The really hot potato is the new weighting of Tour invitations towards its own Global league team-members, presumably a condition of the legal settlement. Eighteen league teams are declared this year, an increase of 50 per cent on 2016’s launch season.

The Tour/League has 15 shows, of which only the first two are in the Americas (Mexico City and Miami) with a total purse of 23 million Euros. A rumoured two million Euros is charged to each league team per season. That is very serious money indeed.

De Vos told last week’s media briefing that the FEI had long applied a similar invitations concession to CSIOs, to account for Nations Cups team members; the principle was the same. The Global league has agreed not to apply pay cards. But as no rider below the top 15 in the world rankings will now be invited on the Tour unless also in the league, aren’t people still paying to play?

The other worry is the robustness of the now sponsor-less Nations Cups. Last year the FEI said the Nations Cups were its most important product. Last week De Vos said the FEI needed to “respect anti-trust legalisation” and not give unfair anti-competitive advantages to the FEI’s own products.

A long briefing document on various issues was circulated recently by Henk Nooren, the top Dutch trainer, Theo Ploegmakers, president of the Dutch federation, Soenke Lauterbach, secretary general of the German federation, and Spain’s chef d’equipe Marco Fuste.

They felt that the FEI hadn’t exactly bust a gut to find a new Nations Cup sponsor to replace Furusiyya.

The Nations Cups also seem to have taken up a hefty chunk of the IJRC’s five-hour session with the FEI. Staut said after that marathon: “We aim to defend the values of our sport as we love it. Our sport offers irresistible moments, but we live in a world governed by money and politics. Certainly money has its good sides. We are not against the Global tour, we would simply like to defend other circuits and find a healthy balance, to have a sport that is accessible to all, and avoid giving full power to a circuit where financial concerns are very present.”

In similar vein, Nooren and his co-signatories said: “It is naïve to think that in today´s equestrian sport only talent counts.

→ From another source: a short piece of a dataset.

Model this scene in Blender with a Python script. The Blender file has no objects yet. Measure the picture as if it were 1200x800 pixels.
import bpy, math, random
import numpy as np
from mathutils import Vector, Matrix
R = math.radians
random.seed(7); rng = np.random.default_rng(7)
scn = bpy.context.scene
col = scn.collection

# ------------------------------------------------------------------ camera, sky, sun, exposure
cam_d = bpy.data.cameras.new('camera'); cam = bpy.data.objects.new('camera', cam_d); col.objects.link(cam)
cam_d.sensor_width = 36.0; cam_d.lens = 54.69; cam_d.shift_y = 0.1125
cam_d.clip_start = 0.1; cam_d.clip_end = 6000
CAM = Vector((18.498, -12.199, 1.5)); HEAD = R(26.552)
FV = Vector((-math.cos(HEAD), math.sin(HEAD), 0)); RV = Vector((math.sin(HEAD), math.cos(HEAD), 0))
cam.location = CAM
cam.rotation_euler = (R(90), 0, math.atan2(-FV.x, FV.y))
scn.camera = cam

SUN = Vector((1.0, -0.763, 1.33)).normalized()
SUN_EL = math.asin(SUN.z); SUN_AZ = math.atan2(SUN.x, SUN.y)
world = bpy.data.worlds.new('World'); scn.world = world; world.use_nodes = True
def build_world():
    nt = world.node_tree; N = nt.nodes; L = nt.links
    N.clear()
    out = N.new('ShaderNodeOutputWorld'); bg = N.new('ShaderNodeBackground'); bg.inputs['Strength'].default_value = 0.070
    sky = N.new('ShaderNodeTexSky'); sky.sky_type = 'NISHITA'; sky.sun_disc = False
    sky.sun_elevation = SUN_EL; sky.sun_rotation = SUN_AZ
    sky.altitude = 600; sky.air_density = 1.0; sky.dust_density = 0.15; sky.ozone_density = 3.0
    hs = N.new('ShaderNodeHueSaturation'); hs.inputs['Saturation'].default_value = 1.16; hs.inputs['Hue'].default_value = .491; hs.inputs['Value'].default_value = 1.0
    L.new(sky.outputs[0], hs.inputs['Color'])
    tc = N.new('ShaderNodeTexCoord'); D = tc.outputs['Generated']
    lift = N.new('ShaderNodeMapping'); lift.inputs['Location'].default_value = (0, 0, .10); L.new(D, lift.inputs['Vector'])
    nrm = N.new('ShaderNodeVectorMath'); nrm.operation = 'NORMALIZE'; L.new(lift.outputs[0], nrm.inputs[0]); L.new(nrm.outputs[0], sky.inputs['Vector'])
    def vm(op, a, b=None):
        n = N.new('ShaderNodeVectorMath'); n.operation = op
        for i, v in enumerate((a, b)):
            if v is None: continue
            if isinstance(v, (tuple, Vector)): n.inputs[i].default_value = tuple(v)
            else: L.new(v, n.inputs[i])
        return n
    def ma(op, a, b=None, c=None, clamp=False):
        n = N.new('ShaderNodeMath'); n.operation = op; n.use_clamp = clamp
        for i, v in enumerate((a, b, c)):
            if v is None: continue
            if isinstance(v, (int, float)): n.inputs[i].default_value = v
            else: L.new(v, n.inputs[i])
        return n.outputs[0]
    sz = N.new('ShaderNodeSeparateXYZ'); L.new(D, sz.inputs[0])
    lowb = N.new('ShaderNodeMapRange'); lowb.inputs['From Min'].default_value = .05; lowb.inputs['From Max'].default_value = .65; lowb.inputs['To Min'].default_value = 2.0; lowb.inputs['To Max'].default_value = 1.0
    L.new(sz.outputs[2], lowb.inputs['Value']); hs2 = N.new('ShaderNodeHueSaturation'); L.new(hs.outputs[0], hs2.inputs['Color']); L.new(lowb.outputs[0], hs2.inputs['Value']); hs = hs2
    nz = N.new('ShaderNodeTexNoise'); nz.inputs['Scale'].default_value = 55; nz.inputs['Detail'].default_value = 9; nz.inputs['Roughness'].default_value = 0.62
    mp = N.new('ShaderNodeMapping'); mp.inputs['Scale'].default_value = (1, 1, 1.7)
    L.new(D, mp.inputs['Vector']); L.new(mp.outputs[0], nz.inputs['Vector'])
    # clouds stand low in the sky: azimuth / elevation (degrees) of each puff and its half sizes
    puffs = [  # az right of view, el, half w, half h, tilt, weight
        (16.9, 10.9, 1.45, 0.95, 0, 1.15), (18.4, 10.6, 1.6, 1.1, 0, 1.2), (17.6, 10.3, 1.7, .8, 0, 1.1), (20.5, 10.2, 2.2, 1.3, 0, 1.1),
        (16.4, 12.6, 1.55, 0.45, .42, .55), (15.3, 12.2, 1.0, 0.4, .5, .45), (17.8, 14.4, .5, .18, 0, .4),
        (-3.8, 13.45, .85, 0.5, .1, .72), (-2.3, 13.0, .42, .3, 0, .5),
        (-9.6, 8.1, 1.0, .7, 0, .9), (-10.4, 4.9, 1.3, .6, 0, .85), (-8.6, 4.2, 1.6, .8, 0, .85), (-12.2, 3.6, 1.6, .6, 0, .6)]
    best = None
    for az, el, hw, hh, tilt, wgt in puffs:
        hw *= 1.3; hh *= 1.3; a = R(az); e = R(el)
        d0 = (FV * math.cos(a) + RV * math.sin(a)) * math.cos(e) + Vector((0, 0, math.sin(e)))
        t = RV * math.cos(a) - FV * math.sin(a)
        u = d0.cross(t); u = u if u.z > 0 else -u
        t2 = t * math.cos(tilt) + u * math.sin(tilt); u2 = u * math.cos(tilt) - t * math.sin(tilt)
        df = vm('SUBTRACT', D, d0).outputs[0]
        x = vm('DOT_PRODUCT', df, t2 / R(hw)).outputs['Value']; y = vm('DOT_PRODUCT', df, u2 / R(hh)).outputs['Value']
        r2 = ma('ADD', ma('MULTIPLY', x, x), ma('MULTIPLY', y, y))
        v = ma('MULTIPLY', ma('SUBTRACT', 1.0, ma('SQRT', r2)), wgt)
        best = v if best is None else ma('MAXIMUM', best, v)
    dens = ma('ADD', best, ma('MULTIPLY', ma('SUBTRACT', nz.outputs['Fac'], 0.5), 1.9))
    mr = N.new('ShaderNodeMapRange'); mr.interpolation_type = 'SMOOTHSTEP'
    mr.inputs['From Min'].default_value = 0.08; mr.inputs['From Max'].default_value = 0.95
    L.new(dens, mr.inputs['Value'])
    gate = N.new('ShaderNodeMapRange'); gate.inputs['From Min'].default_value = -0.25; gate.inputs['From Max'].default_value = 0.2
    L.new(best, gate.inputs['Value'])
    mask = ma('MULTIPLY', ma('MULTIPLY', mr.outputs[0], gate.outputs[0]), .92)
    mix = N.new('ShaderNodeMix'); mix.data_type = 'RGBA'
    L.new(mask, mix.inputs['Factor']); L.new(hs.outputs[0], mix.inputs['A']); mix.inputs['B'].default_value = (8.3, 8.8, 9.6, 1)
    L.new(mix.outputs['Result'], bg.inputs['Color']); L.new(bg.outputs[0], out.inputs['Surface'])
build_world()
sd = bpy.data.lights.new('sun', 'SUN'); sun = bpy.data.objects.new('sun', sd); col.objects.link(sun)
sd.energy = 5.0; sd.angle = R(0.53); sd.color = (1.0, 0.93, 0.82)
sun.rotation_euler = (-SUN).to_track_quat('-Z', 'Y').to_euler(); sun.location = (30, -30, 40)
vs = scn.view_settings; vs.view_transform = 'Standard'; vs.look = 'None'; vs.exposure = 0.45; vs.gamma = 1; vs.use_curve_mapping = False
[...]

Riders need excellent horses and working relations with owners, breeders and sponsors.

“Still, the FEI should enable every rider to have a reasonable chance to pursue his goal as a top athlete. If we move on all fronts towards the image of a super-expensive sport, available only for few, we will soon lose our credibility as a serious sport and there is a clear danger that the sport cannot grow and that the breeding and trading will dry up.”

One controversy has at least been partially defused – a suggestion that jumping shows worldwide “harmonize” entry fees up to the level of North America’s.

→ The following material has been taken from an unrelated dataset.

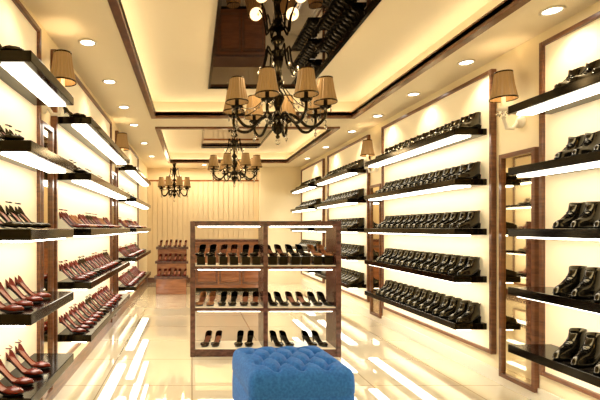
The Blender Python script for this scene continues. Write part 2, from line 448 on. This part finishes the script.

Ludger Beerbaum, Staut and Guerdat posted videos on social media to explain why ramping up the costs of competing younger horses will damage the unique relationship between European jumpers, producers and breeders. In Europe, entry fees are not related to prize-money; if they were, they could treble at two-stars alone.

Late last week De Vos said that proposal came from the Association of Jumping Organizers; harmonization was not a FEI initiative and he personally didn’t favour it. Harmonization has now been dropped as a formal topic from next month’s Sports Forum, though show organisers are expected to revive it during the open debates.

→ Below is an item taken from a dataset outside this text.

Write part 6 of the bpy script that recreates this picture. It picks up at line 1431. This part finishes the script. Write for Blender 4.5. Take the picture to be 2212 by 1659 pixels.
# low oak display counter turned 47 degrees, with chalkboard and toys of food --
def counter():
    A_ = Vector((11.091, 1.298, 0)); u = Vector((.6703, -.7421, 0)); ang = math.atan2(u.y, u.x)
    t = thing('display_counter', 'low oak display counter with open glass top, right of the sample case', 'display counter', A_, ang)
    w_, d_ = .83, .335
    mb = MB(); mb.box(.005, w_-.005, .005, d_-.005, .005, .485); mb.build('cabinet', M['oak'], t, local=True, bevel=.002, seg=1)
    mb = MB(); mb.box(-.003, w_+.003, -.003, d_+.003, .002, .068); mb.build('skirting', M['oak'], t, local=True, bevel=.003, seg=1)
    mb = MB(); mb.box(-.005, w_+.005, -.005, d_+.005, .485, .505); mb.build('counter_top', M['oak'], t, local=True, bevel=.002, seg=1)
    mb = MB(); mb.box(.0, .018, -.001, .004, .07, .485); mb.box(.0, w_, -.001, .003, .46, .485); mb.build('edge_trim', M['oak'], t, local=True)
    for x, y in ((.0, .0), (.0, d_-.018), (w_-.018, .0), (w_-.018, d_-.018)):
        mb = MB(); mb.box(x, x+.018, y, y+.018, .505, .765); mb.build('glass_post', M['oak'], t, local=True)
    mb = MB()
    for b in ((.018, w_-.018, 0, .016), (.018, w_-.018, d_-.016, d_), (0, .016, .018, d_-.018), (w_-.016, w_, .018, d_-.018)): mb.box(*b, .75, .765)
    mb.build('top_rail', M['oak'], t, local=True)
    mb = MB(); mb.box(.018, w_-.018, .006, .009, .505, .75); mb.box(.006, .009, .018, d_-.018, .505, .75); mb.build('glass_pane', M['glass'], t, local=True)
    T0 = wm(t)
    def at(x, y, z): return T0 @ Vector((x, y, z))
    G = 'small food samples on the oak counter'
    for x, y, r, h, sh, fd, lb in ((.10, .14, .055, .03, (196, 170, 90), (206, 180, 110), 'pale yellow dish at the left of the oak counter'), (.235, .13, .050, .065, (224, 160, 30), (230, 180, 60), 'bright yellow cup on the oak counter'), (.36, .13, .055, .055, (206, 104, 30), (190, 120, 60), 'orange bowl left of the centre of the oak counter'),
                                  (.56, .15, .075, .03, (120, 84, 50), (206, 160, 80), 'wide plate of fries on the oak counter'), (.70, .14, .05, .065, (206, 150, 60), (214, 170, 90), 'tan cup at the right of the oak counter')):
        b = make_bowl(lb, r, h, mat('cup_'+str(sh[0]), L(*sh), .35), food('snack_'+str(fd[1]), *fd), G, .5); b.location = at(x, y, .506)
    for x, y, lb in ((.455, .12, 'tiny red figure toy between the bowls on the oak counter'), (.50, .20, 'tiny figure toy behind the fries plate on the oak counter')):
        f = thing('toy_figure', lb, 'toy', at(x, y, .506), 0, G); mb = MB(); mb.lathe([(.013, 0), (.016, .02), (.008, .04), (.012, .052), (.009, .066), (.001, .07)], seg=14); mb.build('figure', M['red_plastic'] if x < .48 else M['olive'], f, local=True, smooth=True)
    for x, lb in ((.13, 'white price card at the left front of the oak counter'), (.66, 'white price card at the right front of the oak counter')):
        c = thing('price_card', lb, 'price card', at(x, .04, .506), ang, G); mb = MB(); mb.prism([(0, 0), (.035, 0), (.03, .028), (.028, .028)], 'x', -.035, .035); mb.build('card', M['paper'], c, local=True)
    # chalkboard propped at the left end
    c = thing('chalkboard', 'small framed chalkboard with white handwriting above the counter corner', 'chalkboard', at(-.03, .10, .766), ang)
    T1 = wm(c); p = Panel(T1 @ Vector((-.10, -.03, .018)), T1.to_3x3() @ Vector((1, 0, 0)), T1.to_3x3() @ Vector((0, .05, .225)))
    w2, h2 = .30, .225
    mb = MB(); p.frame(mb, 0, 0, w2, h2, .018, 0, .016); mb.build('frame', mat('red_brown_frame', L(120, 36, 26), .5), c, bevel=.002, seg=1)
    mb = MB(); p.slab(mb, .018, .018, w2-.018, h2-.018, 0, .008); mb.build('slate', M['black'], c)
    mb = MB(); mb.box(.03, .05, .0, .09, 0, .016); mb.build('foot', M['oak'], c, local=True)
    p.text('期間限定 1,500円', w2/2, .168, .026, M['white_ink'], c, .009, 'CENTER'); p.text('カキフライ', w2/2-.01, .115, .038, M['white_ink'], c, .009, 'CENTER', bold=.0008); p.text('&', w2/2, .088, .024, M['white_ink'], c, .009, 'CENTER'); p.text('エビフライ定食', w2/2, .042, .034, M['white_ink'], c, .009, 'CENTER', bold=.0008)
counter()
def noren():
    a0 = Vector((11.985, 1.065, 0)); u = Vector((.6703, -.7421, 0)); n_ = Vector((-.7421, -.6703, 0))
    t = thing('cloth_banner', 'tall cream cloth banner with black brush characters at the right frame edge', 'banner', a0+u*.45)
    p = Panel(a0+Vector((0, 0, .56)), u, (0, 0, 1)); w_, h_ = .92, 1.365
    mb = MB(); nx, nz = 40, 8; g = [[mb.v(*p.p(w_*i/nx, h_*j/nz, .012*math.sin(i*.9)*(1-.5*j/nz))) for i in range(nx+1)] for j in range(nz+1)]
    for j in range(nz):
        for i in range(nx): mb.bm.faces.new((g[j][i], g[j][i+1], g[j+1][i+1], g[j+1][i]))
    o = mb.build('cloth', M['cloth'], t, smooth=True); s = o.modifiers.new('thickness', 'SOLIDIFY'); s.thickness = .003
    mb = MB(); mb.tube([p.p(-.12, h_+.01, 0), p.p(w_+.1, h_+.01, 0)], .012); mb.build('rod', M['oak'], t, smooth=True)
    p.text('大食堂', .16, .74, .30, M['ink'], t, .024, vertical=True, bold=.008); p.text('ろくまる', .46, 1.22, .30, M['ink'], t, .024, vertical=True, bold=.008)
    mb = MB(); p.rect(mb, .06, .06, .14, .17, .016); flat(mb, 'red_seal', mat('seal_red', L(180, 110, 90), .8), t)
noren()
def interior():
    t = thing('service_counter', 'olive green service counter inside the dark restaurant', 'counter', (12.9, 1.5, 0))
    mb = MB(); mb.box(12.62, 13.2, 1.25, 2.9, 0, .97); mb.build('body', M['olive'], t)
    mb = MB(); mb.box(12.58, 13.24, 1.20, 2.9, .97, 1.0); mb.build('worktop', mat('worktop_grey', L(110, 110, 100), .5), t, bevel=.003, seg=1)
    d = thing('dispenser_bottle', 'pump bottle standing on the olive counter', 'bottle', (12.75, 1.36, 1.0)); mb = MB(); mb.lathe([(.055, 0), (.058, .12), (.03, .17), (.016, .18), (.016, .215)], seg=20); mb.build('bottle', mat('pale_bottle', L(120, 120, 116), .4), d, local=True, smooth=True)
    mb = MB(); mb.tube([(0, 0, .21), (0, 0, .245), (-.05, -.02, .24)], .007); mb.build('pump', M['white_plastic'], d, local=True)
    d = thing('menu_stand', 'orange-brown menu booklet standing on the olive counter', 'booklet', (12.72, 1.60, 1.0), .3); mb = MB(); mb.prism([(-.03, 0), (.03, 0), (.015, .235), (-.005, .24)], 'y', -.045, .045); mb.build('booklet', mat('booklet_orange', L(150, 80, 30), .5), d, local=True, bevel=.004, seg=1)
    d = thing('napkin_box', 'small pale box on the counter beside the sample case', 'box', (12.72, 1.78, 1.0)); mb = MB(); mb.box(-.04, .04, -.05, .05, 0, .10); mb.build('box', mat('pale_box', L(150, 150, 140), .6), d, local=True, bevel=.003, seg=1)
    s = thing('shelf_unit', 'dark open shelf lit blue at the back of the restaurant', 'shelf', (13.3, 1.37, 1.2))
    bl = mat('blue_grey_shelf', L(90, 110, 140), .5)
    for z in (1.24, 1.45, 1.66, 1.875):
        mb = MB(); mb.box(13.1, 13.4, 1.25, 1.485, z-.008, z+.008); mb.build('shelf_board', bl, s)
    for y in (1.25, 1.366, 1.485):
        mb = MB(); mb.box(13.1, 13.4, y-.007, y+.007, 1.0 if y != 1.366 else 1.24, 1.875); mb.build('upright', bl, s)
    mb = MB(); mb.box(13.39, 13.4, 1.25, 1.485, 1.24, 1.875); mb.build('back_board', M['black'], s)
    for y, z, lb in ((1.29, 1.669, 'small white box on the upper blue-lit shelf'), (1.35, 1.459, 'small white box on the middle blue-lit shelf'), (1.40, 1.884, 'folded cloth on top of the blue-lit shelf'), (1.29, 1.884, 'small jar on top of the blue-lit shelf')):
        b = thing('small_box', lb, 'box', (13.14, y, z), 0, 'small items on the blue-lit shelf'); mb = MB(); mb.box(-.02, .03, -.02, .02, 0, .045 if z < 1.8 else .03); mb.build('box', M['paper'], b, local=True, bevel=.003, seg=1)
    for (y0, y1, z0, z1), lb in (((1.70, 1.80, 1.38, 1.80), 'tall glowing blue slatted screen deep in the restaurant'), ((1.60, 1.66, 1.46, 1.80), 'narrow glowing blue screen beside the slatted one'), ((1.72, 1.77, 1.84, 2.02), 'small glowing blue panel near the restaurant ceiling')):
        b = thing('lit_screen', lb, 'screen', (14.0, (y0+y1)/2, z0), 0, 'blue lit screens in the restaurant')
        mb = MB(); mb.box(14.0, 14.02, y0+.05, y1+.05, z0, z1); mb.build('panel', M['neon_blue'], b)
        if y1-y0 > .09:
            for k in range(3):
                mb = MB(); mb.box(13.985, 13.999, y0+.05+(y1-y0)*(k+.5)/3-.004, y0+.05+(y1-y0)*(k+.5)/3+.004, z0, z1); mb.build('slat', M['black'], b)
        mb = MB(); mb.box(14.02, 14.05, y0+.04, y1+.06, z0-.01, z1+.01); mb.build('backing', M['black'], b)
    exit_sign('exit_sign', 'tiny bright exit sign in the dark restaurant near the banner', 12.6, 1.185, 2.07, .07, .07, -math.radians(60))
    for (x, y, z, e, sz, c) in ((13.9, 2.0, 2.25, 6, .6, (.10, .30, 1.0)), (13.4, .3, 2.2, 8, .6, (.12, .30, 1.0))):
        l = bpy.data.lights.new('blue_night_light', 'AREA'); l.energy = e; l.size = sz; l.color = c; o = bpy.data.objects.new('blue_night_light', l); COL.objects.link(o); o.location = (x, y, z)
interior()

Last week both Tops and his Global co-owner Frank McCourt emphasised that in this digital age, jumping must evolve in the face of so many other leisure offers for spectators. Riders can now earn significant prize money thanks to the Tour, as in other sports. They also emphasised that about 30 per cenr of league riders this season are aged below 25.

“We are doing everything the best for the sport. I am very happy the FEI agreed with our vision and 99 per cent of the riders I speak with are fantastically happy,” said Tops.

McCourt added: “I’ve never seen change occur where everybody is happy – it takes time to adjust. This [legal agreement with FEI] was done in the context of a legal matter because we wanted to grow our sport, and we had a disagreement. Within that context an agreement was reached, and happily, because we wanted the FEI to be involved.”

Last December, the IJRC had sought their recent session with the FEI to discuss the Olympic format changes. In the end there was an awful lot more on the agenda. I was interested to hear that the IJRC again impressed their opposition to national federations who don’t field any competitors or stage any shows having equal voting rights at the FEI General Assembly. The one-minor-country, one major-vote-thing has long been a “thing” of mine. I don’t think, constitutionally, that it can be changed, but let’s see where it goes….

There is certainly an irony of the FEI seeking to broaden opportunities for the younger horse countries by dumbing down the Olympic format and trying not to appear elitist, while simultaneously buying into “pay to play” at five-stars.

There isn’t an antonym for “dumbing down.” Though strangely jumping could well be said to be “dumbing up” at the moment.